W bieganiu stosunkowo łatwo powiedzieć, kto wygrał. A może nie?

Bieganie, prawdopodobnie jedyna sensowna dyscyplina sportowa, polega na tym, że kto przebiegnie pewien określony dystans njaszybciej ten wygrywa. Cóż, gdy przychodzi do zderzenia sportu z marketingiem sytuacja się nieco zmienia, o czym przekonała się Arien O'Connell podczas maratonu w San Francisco, wielkiej imprezy promocyjnej Nike.

Historię można opisywać na wiele sposobów, ale my ją uprościmy. 24-letnia O'Connell, nauczycielka w szkole podstawowej, wystartowała w maratonie, w którym pobiegła poniżej trzech godzin, bijąc swój rekord życiowy. Problem polegał na tym, że kilkadziesiąt tysięcy zawodniczek było podzielonych na dwie grupy - pierwsza wystartowała "elita", po dopiero 20 minut po niej "amatorzy", wśród nich - Arien.

Maraton się skończył, zaczęto rozdawać nagrody i miejsca na podium, wszystkie dla elity. W czasie ceremonii medalowej pokazywano czasy - wtedy Arien zorientowała się, że pobiegła szybciej od najszybszych dziewczyn z elity o ponad 11 minut. Poszła do sędziów i poprosiła, żeby sprawdzili jej czas. Sędziowie sprawdzili.

I zrobili to, co zwykle robi się w takich sytuacjach. Powiedzieli "Yyyyyyyyy...".

Gdy sprawa stała się głośna, także dzięki dziennikarzom, przedstawicielka Nike zadeklarowała, że mają już zwycięzcę z elity i nic nie mogą na to poradzić. Arien pobiegła za szybko i to była jej wina, nikt jej przecież do tego nie zmuszał. Gdy sprawa stała się jeszcze głośniejsza - również dzięki dziennikarzom - firma zadzwoniła do Arien i powiedziała jej, że jest zwycięzcą - "a winner". Nie "the winner", a w angielskim to dość istotna różnica.

Problem polega na tym, że zdaniem niektórych ekspertów to były dwa osobne wyścigi.
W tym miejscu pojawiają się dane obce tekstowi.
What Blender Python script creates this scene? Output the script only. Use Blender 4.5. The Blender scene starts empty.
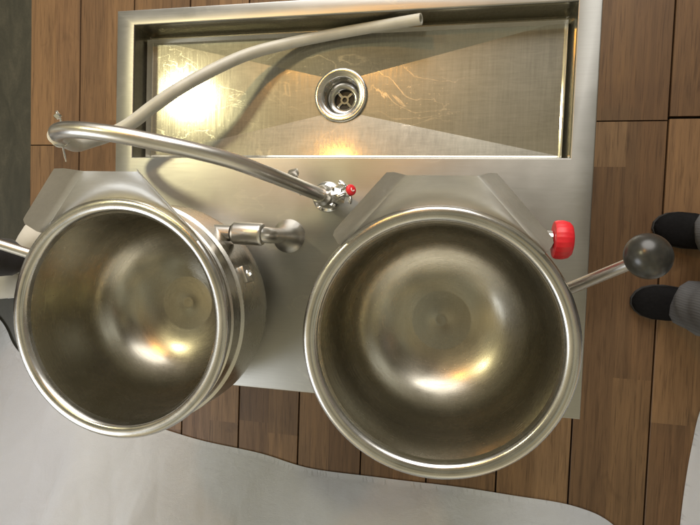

Gdyby Arien biegła z elitą, wtedy elita wiedziałaby, że Arien jest szybka i być może ją goniła, być może dogoniła i być moze Arien by nie wygrała. A być moża narzuciłaby takie tempo, w którym Arien wczesniej by się wypaliła.

Ciężki orzech. W każdym razie bieganie było prostsze, gdy nagrodą nie był puchar, buty i pieniądze, tylko niezjedzenie przez niedźwiedzia.